Он также, видимо, не пытался организовать офицеров для бесед с матросами. Ничем не помог ему начальник бригады контр-адмирал А.К. Небольсин (1865–1917), 3 марта вернувшийся из Петрограда и, значит, хорошо осведомленный о совершимся в столице. Хуже того, узнав в 20 часов о первых признаках волнения в команде на своем флагманском корабле, адмирал заявил командиру: "Справляйтесь сами, а я пошел в штаб". Далеко уйти ему не дали — его остановили открывшейся по нему с корабля стрельбой, а когда он попытался вернуться, то был убит на сходне выстрелами в упор. Заговорщики во всем успели опередить офицеров и командира. В момент, когда он, почуяв неладное, приказал играть сбор, главари успели убить вахтенного начальника лейтенанта Г.А. Бубнова (1889–1917) и тем помешали сыграть сигнал. И команда, следуя плану мятежа, разобрала винтовки.
Все повторялось, как на броненосце "Князь Потемкин-Таврический", и казалось, что оборона, которую по приказу командира офицеры заняли в кормовых отсеках, продержится недолго. Адмиральское помещение пришлось оставить из-за яростной стрельбы через палубные иллюминаторы. Вместе со стрельбой отовсюду, как вспоминал Г.О. Гадд, "слышались дикие крики, ругань и угрозы". Несколькими пулями, пробившими легкие переборки, был убит один из оставшихся с офицерами вестовых (видимо, матрос 1-й статьи Хусаинов — он значился в списке погибших), в грудь и в живот тяжело ранен мичман Тихон Тихонович Воробьев. Время работало не на них — среди команды неминуемо должно было произойти отрезвление. Идти под верную пулю из офицерского револьвера матросы не решались и повели еще более яростный огонь через переборки и тамбуры помещений. Минуты затишья, когда офицеры по приказу командира попытались выйти наверх и обратиться к команде оказались обманчивыми — стрельба возобновилась с новой силой. Но среди мятежников уже произошел раскол — кто-то решил потребовать выхода наверх мичмана Р. Он, по словам командира, "всегда был любимцем команды" и его, видимо, хотели спасти от расстрела. Не исключено, что был и другой замысел — подобно прапорщику Алексееву на "Потемкине", мичман мог сделаться выборным "командиром".
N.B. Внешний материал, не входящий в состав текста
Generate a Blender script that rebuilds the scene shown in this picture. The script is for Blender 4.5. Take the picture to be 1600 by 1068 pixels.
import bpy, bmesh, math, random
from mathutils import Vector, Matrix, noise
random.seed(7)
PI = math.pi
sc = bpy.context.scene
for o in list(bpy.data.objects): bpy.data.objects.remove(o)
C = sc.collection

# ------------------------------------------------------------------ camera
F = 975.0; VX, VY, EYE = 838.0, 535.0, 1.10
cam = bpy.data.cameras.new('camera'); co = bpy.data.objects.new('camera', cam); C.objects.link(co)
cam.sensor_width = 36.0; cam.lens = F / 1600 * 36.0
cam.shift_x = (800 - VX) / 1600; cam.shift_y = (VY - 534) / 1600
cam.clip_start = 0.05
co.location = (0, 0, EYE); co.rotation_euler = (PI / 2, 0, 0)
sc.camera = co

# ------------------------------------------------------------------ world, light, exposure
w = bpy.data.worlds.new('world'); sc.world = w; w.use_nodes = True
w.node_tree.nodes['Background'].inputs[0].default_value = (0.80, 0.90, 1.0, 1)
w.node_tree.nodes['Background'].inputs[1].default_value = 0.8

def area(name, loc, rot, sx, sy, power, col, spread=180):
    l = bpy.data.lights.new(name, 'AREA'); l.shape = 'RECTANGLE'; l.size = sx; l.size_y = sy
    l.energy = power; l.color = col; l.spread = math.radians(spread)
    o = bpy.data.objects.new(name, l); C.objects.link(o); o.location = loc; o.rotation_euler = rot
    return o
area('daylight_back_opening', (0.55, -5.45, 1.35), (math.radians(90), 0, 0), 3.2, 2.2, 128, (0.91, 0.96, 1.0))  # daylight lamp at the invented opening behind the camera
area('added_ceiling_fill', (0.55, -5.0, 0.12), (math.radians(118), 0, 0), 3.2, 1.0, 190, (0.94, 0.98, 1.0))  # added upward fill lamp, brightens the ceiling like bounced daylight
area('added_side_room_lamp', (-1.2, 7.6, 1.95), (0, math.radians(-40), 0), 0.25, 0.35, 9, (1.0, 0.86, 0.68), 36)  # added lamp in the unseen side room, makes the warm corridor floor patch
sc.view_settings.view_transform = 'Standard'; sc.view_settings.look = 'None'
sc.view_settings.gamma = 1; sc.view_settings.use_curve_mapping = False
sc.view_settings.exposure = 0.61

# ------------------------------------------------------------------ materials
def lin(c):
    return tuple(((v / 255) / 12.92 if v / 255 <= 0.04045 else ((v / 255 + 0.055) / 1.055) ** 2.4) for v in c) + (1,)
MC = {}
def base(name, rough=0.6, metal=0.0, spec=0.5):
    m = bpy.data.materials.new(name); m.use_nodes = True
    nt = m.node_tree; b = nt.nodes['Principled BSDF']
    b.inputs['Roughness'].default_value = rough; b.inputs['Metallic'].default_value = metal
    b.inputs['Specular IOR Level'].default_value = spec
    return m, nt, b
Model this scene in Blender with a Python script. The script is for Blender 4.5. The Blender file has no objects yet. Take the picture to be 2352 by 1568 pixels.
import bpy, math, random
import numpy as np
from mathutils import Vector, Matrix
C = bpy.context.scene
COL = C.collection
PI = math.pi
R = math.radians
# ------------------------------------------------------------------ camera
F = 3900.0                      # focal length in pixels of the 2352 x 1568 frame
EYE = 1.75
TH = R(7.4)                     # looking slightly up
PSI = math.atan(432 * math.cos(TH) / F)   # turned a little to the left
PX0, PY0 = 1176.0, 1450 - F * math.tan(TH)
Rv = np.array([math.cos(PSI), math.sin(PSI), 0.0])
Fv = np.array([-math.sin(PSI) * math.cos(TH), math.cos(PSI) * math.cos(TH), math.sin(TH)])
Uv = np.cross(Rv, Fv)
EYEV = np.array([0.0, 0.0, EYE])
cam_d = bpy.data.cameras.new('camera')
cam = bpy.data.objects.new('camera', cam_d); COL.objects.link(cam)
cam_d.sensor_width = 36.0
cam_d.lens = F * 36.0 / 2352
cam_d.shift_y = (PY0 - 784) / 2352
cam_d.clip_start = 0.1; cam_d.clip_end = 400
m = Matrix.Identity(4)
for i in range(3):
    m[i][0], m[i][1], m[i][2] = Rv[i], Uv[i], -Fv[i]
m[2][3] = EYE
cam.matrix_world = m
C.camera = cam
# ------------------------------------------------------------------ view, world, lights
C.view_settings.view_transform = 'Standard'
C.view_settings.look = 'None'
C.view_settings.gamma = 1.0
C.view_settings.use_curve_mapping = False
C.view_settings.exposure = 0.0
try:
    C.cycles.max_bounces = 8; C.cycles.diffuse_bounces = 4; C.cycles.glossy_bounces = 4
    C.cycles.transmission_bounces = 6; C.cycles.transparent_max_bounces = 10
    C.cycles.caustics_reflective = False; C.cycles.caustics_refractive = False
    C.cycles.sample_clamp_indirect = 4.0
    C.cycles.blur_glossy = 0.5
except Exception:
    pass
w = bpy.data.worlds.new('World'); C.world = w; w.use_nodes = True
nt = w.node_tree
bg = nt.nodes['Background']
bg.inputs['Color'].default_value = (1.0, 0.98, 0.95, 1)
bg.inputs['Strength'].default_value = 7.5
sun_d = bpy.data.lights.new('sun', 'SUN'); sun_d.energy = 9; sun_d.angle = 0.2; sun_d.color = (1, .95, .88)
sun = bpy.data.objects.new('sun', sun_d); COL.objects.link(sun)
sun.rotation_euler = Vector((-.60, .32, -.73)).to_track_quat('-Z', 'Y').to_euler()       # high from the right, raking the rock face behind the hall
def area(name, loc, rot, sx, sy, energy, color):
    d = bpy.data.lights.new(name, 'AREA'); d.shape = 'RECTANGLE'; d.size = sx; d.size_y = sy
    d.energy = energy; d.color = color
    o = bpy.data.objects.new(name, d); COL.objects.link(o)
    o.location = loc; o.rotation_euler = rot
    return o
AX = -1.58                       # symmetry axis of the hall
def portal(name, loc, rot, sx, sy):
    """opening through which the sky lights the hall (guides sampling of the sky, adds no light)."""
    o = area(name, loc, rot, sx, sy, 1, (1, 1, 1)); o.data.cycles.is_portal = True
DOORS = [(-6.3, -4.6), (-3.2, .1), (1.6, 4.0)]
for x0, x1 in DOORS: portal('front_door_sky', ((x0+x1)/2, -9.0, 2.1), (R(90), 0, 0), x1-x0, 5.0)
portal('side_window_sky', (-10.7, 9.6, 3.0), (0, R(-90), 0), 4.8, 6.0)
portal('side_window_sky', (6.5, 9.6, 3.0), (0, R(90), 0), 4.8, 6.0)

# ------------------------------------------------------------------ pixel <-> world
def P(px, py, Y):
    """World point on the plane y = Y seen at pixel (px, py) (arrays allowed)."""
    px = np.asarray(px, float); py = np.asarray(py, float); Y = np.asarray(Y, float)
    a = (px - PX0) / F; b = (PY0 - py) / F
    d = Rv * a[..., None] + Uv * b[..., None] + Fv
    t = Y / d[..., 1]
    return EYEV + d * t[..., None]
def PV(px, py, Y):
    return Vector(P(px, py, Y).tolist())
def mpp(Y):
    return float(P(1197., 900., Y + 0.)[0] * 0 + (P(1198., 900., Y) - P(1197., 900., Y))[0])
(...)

Из приведенного Г.К. Графом подробного рассказа командира (На "Новике. 1922. с. 272–281, 1997. с. 268–278) следует, что в продолжение этой ночи, он, решившись выйти к команде один и несколько раз, рискуя быть убитым, сумел горячей речью нейтрализовать большую группу матросов, и заставил их осознать безысходность и преступность мятежа. Умело осадив одного из уже проникших на корабль с берега агитаторов (тот кричал: "кровопийцы, вы нашу кровь пили!"), он следом разоблачил и главную ложь главарей о невнимании командира к матросам. "Правда, правда, они врут, против вас мы ничего не имеем", — послышались голоса из толпы. Все это время стрельба по офицерам в кормовом отсеке не прекращалась. Затем расстреляли вытащенных с окровавленными головами двоих кондукторов. Опьяненные совершенным злодеянием, многие кричали столпившимся вокруг командира матросам: "Чего вы его слушаете, бросайте за борт, нечего там жалеть". Но толпа прибывала, и командир чувствовал, что люди слушают его все внимательнее. Тогда откуда-то из темноты явилась группа матросов, с криками пытавшихся рассеять толпу и взять командира "на штыки". Но прежде чем командир успел вскинуть револьвер, выбирая кому из негодяев достанутся его девять пуль, его заслонили до пятидесяти матросов: "Не дадим нашего командира в обиду!". Убийцы отступили, но корабль продолжал оставаться в их власти. Не переставая пытаться спасти офицеров, Г.О. Гадд смог, наконец, уговорить матросов взять их под охрану при условии, что они вместе с командиром отдадут свои револьверы.